How daylight saving time breaks your meeting schedule (and how to avoid it)
Daylight Saving Time (DST) does not change at the same moment in every country - and that misalignment is what breaks distributed team schedules.
Why the gap matters
The US moves DST on the second Sunday in March. The EU moves on the last Sunday in March. That means there is a 2-week window every spring where the US has already shifted but Europe hasn't. A London-New York call that was at 3 PM London / 10 AM New York in winter becomes 3 PM London / 11 AM New York during those two weeks, then settles at 3 PM / 10 AM again once Europe catches up.

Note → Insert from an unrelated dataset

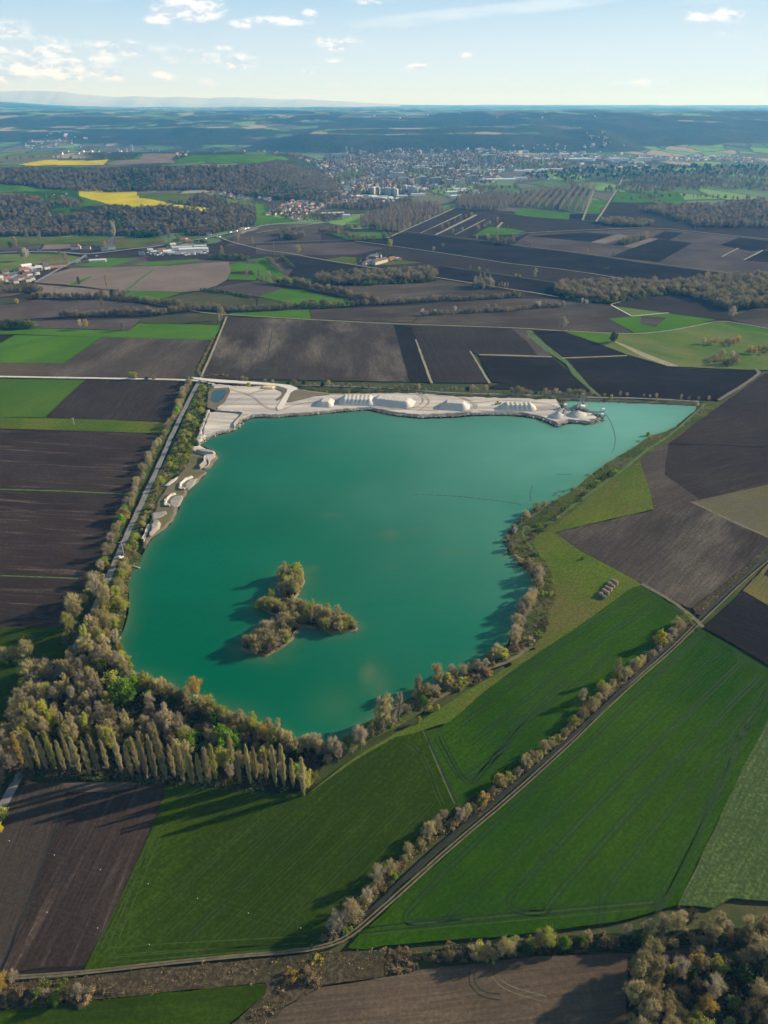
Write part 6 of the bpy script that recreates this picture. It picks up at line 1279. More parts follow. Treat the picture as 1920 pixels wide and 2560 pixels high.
# mid-distance hedges and woods
hedge('hedge', 'C 215,690 400,695 700,695 920,715 1000,725 1150,745 1300,765 1659,775 D 150,765 340,742 500,735', 3.0, 5, 'midtwig', 'long brown hedge winding below the tan fields', sc=(0.54, 1.26))
hedge('hedge', 'C 400,812 550,810 800,800 1000,800 1150,780 1230,775', 3.0, 4, 'midtwig', 'brown hedge across the left brown field', sc=(0.72, 1.40)); hedge('hedge', 'C 1310,640 1480,660 1630,688', 2.6, 2.5, 'midgreen', 'dark low hedge beside the olive field', sc=(0.48, 0.84))
hedge('hedge', 'C 60,640 200,650 290,640', 3.0, 14, 'midtwig', 'wide scrubby hedge below the left village', sc=(0.72, 1.54)); hedge('hedge', 'C -40,890 60,885 140,880 220,885', 2.2, 5, 'midgreen', 'green hedge at the left edge', sc=(0.84, 1.82)); hedge('hedge', 'C -40,620 30,615', 3.0, 8, 'midtwig', 'trees at the left edge below the village', sc=(0.96, 1.68))
wood('wood', 'D 400,602 400,565 640,540 1000,525 1165,525 1172,578 900,590 640,606', 42, 'midtwig', 'narrow brown wood between the farm and the pale striped field', sc=(1.0, 1.6), seed=61)
wood('wood', 'D 640,600 900,590 1165,575 1165,585 900,598 640,612', 26, 'midgreen', 'green fringe of the narrow wood', sc=(.6, 1.1), seed=62)
hedge('hedge', 'D 130,595 250,605 400,640 480,655 560,668 640,690 780,725', 2.7, 6, 'midtwig', 'brown hedge running right of the bright green field', sc=(0.72, 1.54)); hedge('hedge', 'D 340,752 600,740 900,725 1200,705 1450,700 1659,685 E 60,680', 2.7, 5, 'midtwig', 'long hedge above the grey field', sc=(0.48, 1.05))
hedge('hedge', 'D 75,440 160,520', 4.5, 3, 'midtwig', 'hedge between the green and brown fields', sc=(0.60, 1.12)); hedge('hedge', 'D 165,430 240,500', 3.8, 3, 'midgreen', 'dark hedge left of the farm', sc=(0.60, 1.12))
hedge('hedge', 'D 1070,805 1250,795 1500,780 1659,775 E 200,750 330,745', 4.1, 3, 'midtwig', 'thin dotted hedge behind the big fields', sc=(0.36, 0.98)); hedge('hedge', 'C 1370,432 1590,440', 3.8, 6, 'midgreen', 'dark hedge right of the works yard', sc=(0.96, 1.68))
wood('wood', 'E 272,665 290,608 500,600 750,595 1000,600 1010,655 800,690 640,722 440,712', 40, 'midtwig', 'brown wood belt right of the dark fields', sc=(.9, 1.5), seed=63)
wood('wood', 'E 300,690 640,715 1000,650 1010,668 640,728 440,718', 30, 'midgreen', 'green fringe of the right wood belt', sc=(.6, 1.0), seed=64)
wood('wood', 'E 1012,660 1040,605 1300,575 1600,560 2100,560 2100,740 1659,752 1480,775 1400,770 1300,740 1180,700', 55, 'midtwig', 'large mixed wood at the right edge', sc=(1.0, 1.7), seed=65)
wood('wood', 'E 1040,660 1080,610 1250,600 1400,640 1700,640 1700,735 1480,760 1250,700', 240, 'midgreen', 'green trees in the large wood at the right edge', sc=(1.2, 1.8), seed=66)
wood('wood', 'E 690,330 880,285 880,305 720,348', 30, 'midtwig', 'wedge-shaped coppice in the dark fields', sc=(.9, 1.3), seed=67); wood('wood', 'E 560,195 700,190 900,200 912,225 800,232 600,215', 60, 'midtwig', 'strip of trees beside the upper lane', sc=(1.0, 1.5), seed=68)
wood('wood', 'E 815,120 1000,100 1300,95 1500,70 1700,60 2100,80 2100,230 1500,232 1200,225 1100,195 950,150', 120, 'farwood', 'far brown wood in the upper right plain', sc=(.7, 1.2), seed=69)
wood('plantation', 'D 660,205 700,170 880,112 1080,88 1180,92 1205,140 1080,180 960,248 880,262 720,225', 85, 'plantation', 'grey young tree plantation beside the pale lane', seed=70)
wood('plantation', 'D 1290,108 1300,50 1480,20 1659,20 1659,95 1580,128 1440,118', 90, 'plantation', 'pink-grey tree plantation above the ploughed strips', seed=71)
orchard('plantation', 'E 0,95 0,40 200,-10 480,-40 530,-30 500,60 470,138 200,110', 95, 'plantation', 'striped plantation with rows running away from the camera', 'E 330,110 430,-30')
wood('wood', 'D 450,105 720,60 1000,55 1010,90 860,112 700,118', 110, 'farwood', 'far wood behind the green field strips', sc=(.6, 1.0), seed=73); wood('wood', 'D 240,165 300,135 560,145 560,185 420,190', 90, 'farwood', 'scrubby wood by the far road', sc=(.4, .7), seed=74)
wood('wood', 'D 150,320 160,265 300,260 310,310', 60, 'farwood', 'small square wood in the brown field', sc=(.8, 1.2), seed=75)
hedge('hedge', 'D 400,265 520,270 640,312 850,305', 6.8, 10, 'midtwig', 'hedge round the far green field', sc=(0.96, 1.68)); hedge('hedge', 'D 480,262 600,240 750,235 800,245', 6.8, 12, 'midtwig', 'loose hedge behind the far green field', sc=(0.96, 1.68))
hedge('hedge', 'D 1500,320 1659,345', 6.0, 8, 'midtwig', 'bushes on the far field lane', sc=(0.96, 1.68)); hedge('hedge', 'E 820,10 980,80', 12, 10, 'farwood', 'far field hedge', sc=(.5, .8))
grove('D 1400,630 1410,610 1480,600 1560,615 1540,632 1450,635', 34, [('slim', 'pink', 4), ('slim', 'olive', 1)], 1.15, 'in the poplar clump beside the dark fields', mind=3, seed=95)
for sx in range(4): one('D %d,%d' % (1575 + sx * 18, 622 + sx * 2), 'slim', 'pink', .8, ['short', 'second', 'third', 'last'][sx] + ' slim tree right of the poplar clump')
hedge('hedge', 'E 600,500 620,498', 10, 2, 'midtwig', 'lonely bush in the right dark field', sc=(.4, .5))
for k_, s_ in enumerate(('P 1560,500 1700,492 1850,500 2000,505', 'P 1480,455 1600,448 1750,452 1900,462', 'P 1530,440 1640,432 1800,436 1950,430', 'P 1620,470 1700,460 1800,470 1900,478', 'P 1290,470 1200,478 1120,492', 'P 1560,412 1700,416 1900,422', 'P 1330,412 1400,440 1440,470')):
    hedge('hedge', s_, 14, 14, 'farwood', '%s far hedge line of the right plain' % ['broad', 'straight', 'faint', 'broken', 'short', 'farthest', 'slanting'][k_], sc=(.6, 1.1))
# hillside woods
wood('hillside_wood', 'C -250,40 0,30 260,60 330,160 300,200 420,190 560,180 640,150 700,110 900,120 1080,105 1200,120 1350,140 1500,110 1659,110 1659,215 1400,275 1300,290 1130,262 1040,295 870,285 700,288 300,285 0,292 -250,300', 75, 'ridgewood', 'bare brown wood covering the front hillside', sc=(.65, 1.1), seed=81)
wood('hillside_wood', 'C 280,80 420,60 560,90 460,100 330,110', 110, 'farwood', 'scrub on the slope below the yellow field', sc=(.5, .9), seed=82); hedge('hedge', 'C 290,40 400,45 450,50 540,95 500,110 430,110', 12, 6, 'farwood', 'blossoming hedge on the hill meadow', sc=(.5, .8))
wood('hillside_wood', 'C 1050,60 1200,70 1300,20 1600,110 1659,130 1500,130 1250,110', 150, 'ridgewood', 'thin trees on the shoulder of the hill', sc=(.5, .9), seed=83)
wood('hillside_wood', 'C 700,280 720,150 800,150 860,270', 70, 'darkwood', 'dark fold of the hillside wood', sc=(.9, 1.3), seed=84); wood('hillside_wood', 'C 880,300 880,260 1020,260 1030,298', 60, 'darkwood', 'dark conifer block at the foot of the hill', sc=(.9, 1.1), seed=85)
wood('escarpment_wood', 'A -120,735 0,738 200,740 420,738 700,732 1000,728 1100,722 1250,712 1380,745 1450,790 1470,845 1380,870 1200,862 1000,840 860,822 600,828 350,830 100,800 -120,790', 105, 'ridgewood', 'bare wood covering the long escarpment', sc=(.6, 1.0), seed=86)
wood('escarpment_wood', 'A 1180,735 1250,715 1380,748 1450,795 1465,845 1380,865 1250,800', 110, 'midtwig', 'thin wood coloured tan for sunlight on the right end of the escarpment', sc=(.8, 1.3), seed=89)  # tan twig colour stands in for sunlight on the tapering end
wood('escarpment_wood', 'A 500,825 520,760 600,740 660,800 640,828', 130, 'darkwood', 'dark patch of the escarpment wood', sc=(.9, 1.3), seed=87); wood('escarpment_wood', 'A 1080,850 1200,790 1320,810 1440,850 1300,870', 120, 'darkwood', 'dark end of the escarpment wood', sc=(.7, 1.1), seed=88)
hedge('hedge', 'A 20,690 200,685 520,690 565,690', 22, 25, 'farwood', 'hedge trees behind the yellow plateau field', sc=(.6, 1.0))

wood('blossoming_trees', 'C -250,40 0,30 260,60 330,160 420,170 560,160 640,140 700,110 900,120 1080,105 1350,140 1500,120 1600,200 1400,270 1130,262 870,285 300,285 0,292 -250,300', 1500, 'blossom', 'scattered white blossoming trees in the front hillside wood', sc=(.5, .9), seed=401)
wood('hillside_wood', 'C -250,40 0,30 260,60 330,160 420,170 560,160 640,140 700,110 900,120 1080,105 1350,140 1500,120 1600,200 1400,270 1130,262 870,285 300,285 0,292 -250,300', 320, 'midtwig', 'lighter tan trees in the front hillside wood', sc=(1.1, 1.7), seed=402)
wood('hillside_wood', 'A -120,745 0,748 420,745 1000,735 1250,720 1380,750 1450,800 1380,865 1000,835 600,825 100,795 -120,785', 420, 'midtwig', 'lighter tan trees of the escarpment wood', sc=(1.0, 1.6), seed=403)
wood('blossoming_trees', 'C 270,20 440,20 500,60 440,100 330,90 280,130 600,100 640,60 560,50 530,90 450,60', 500, 'blossom', 'pale blossoming hedge trees around the hill meadows', sc=(.5, .9), seed=404)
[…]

The same thing happens in autumn: the EU ends DST on the last Sunday in October; the US ends it the first Sunday in November. Another 1-week gap where the offset is off by an hour.
Countries that don't observe DST at all - Pakistan, UAE, Saudi Arabia, China, Japan, India - add a different dimension. Their UTC offset never changes, but their relative offset to DST-observing countries shifts twice per year.
How to protect your schedule
- Use UTC-anchored recurring events. "Every Tuesday at 14:00 UTC" stays stable. "Every Tuesday at 2 PM London" shifts twice a year, and the calendar app may not handle it the way you expect across participant time zones.
- Schedule a calendar audit in late February and late October. Walk through every recurring cross-timezone meeting and verify the local times are still sensible after the upcoming DST transitions.
- Use this tool's slider the day after a DST change. Set the slider to your usual meeting UTC time and check that all selected cities still show reasonable local times.
- Warn your team 2 weeks before transitions. A Slack message ("reminder: the US shifts DST this Sunday - our Monday call moves from your 6 PM to 7 PM") prevents no-shows.
- Rely on IANA timezones, not manual offsets. If you're building tooling or automations, use IANA identifiers ("America/New_York") rather than "UTC−5" - the latter doesn't know about DST, the former does.
Countries and regions that don't observe DST (selected)
- Pakistan (PKT, UTC+5)
- India (IST, UTC+5:30)
- UAE, Saudi Arabia, Kuwait, Qatar (UTC+4 / UTC+3)
- China, Japan, South Korea, Singapore, Hong Kong
- Most of Africa
If you're scheduling between a DST-observing country and one of the above, your offset changes twice a year even though only one side is "moving."